SFF Lingo Aficionado
Original poster
Oct 14, 2019
111
72
I tried POP!_OS, and the first thing I noticed was that it looked a lot like the front-end that I hated when Ubuntu "upgraded", and pushed me to Mint years ago, but while it was unfamiliar, it wasn't confusing. I got a lot further along with Steam, Lutris, & the like, being readily available in the POP!_Shop, but in the end it failed to boot any of my games, and it took all day to try. After pages and pages of forum threads, and finally wearing thin my welcome at my buddy's place, sucking up some unlimited WiFi, I had to give up empty handed yet again. I'm sure I could have figured it out eventually, but I just didn't have the time for it. I have found LTSC for ~$100, but I've got to wait for my piggy-bank to catch up with my wants-list before I can go spending. I'll admit that Microsoft buying Bethesda's parent company helped scare me enough to que the trigger on the necessary evil that is Windoze. If/when The Elder Scrolls VI ever comes out, I'm convinced it will be a LONG time before anyone with a Linux machine will be playing it, and those that aren't wizards will likely be waiting years before doing so. :(
 

Stevo_

Master of Cramming
Jul 2, 2015
449
304
Did you try flatpak for install of lutris, wine? That should give you a better runtime, less or possibly no dependency issues.
 

CottonTexas

SFF Lingo Aficionado
Original poster
Oct 14, 2019
111
72
Did you try flatpak for install of lutris, wine? That should give you a better runtime, less or possibly no dependency issues.

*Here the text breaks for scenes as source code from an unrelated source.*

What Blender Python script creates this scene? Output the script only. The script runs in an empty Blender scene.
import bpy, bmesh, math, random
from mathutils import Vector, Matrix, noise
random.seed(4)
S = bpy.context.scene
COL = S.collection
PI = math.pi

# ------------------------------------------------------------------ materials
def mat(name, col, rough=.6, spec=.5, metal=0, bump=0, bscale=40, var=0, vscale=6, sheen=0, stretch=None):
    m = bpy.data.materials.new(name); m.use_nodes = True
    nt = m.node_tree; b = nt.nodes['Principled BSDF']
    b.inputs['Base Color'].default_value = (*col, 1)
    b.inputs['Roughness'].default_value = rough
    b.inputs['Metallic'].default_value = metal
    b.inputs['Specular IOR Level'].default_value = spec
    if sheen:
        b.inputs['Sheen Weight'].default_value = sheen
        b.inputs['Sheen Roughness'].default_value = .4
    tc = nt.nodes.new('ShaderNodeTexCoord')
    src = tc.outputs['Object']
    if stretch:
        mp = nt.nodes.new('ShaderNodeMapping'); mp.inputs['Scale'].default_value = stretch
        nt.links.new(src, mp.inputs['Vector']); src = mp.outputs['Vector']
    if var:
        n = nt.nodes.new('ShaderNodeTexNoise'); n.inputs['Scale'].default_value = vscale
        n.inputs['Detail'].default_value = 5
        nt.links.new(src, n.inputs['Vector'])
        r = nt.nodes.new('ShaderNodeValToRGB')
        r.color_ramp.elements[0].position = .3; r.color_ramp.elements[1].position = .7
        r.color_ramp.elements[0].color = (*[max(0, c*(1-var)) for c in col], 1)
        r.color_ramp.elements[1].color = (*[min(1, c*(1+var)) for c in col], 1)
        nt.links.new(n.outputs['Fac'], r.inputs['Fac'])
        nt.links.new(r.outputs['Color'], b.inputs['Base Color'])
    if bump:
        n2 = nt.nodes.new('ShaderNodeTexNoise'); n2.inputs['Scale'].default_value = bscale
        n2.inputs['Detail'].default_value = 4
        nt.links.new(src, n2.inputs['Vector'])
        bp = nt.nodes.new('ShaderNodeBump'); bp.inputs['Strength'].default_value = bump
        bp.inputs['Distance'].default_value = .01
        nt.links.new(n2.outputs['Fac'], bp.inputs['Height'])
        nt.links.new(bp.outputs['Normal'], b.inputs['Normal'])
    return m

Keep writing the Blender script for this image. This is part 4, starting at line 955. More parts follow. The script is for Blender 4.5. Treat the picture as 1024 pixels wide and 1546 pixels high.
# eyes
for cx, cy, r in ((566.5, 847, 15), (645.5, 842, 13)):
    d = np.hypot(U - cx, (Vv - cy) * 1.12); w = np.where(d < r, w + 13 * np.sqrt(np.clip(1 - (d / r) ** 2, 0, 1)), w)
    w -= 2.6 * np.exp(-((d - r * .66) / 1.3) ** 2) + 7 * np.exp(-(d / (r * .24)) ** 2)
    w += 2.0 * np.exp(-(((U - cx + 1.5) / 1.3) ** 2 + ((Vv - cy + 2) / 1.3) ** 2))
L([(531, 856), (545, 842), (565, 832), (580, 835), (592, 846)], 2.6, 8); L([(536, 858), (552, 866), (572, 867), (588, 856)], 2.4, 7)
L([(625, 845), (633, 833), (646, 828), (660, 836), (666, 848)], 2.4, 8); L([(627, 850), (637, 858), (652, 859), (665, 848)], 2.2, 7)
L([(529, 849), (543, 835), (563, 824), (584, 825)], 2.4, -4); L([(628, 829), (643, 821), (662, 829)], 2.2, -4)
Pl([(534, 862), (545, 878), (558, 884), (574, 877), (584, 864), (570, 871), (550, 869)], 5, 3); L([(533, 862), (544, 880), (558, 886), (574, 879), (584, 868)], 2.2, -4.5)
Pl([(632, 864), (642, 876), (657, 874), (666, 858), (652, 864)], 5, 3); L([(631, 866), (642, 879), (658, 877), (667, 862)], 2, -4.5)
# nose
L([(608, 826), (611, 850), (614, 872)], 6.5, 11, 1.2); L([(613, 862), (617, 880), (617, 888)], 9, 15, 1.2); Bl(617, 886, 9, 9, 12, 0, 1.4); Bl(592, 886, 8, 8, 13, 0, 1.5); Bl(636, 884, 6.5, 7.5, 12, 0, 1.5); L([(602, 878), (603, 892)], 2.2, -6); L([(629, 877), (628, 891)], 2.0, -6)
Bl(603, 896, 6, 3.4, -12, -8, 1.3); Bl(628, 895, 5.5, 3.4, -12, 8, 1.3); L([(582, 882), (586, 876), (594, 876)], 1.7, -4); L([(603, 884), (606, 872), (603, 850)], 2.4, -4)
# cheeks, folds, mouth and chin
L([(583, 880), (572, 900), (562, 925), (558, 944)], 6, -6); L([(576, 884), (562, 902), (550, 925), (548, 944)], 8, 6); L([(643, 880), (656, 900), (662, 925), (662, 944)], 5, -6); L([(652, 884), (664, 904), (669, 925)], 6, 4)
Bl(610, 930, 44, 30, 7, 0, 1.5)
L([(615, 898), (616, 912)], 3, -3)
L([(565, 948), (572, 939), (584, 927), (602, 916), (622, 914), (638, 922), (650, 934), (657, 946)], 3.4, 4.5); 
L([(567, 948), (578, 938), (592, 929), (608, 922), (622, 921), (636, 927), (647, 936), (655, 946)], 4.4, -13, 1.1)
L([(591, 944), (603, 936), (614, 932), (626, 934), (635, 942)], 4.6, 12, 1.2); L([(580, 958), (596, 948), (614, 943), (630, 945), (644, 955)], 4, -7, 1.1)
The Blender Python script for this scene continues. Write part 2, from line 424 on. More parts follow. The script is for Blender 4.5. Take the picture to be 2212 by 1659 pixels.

I downloaded what I could from the package manager, but I think Lutris was one that I DL'ed from their site. WINE was being especially difficult because Lutris wanted to utilize multiple versions (I guess), & Vulcan was also problematic for reasons beyond my understanding. I wish I had retained more details for those that are interested, but my brain had started to melt there towards the end. An upgrade to Mint 20 was my last-ditch effort in hopes that maybe some dependencies might be satisfied by built-ins, but by then I was thinking that even if it didn't help, it couldn't hurt, but no improvement.

POP!_OS received everything from the POP Shop, and I researched for fixes, but I never was presented any obvious info as to why things didn't work. I'd double-click an icon, the machine would lag for a split second, and then nothing - not even an error report in a GUI box. I dug around on the net for a while, copied & pasted a few things in Terminal (that I don't know what they were, or what they did, but had allegedly worked for a forum-poster somewhere), rinse & repeat. <--- This is pretty much how I operate everything with Linux. It's a bit of a sad game of Terminal-Roulette that I was hoping could be put in the past.

At this point, I've pretty much resigned to the idea that I'm stuck using a product I hate, if I want to use the products I love. :(
 

Stevo_

Master of Cramming
Jul 2, 2015
449
304
Installs from Flatpak would probably help rather than package manager, it would also be better to stick with 32-bit version of whatever distro due to Wine and probably lutris as well. LM20 you'd probably have to add 386 architecture package to get 32-bit compatibility.
 

Freeks

Chassis Packer
Apr 7, 2018
19
16
As someone who runs multiple machines, I've split up work into Linux (Ubuntu) and private into Windows (I have full control over my work-machines and requirements). I've gone with the private Linux-machine for about half a year with focus on gaming and browser. You can absolutely get most games to work, and some don't even run worse than on Windows if you tinker enough but that's the crux basically. If you're not a Linux-Wiz and are forced to tinker on everything while you 'just wanna play' the whole situation gets real frustrating. Linux is something you have to learn, especially gaming on Linux.
I've personally decided to keep that separation where I keep learning about gaming on Linux but have the Windows install running so that my free-time is not necessarily a frustrating mess.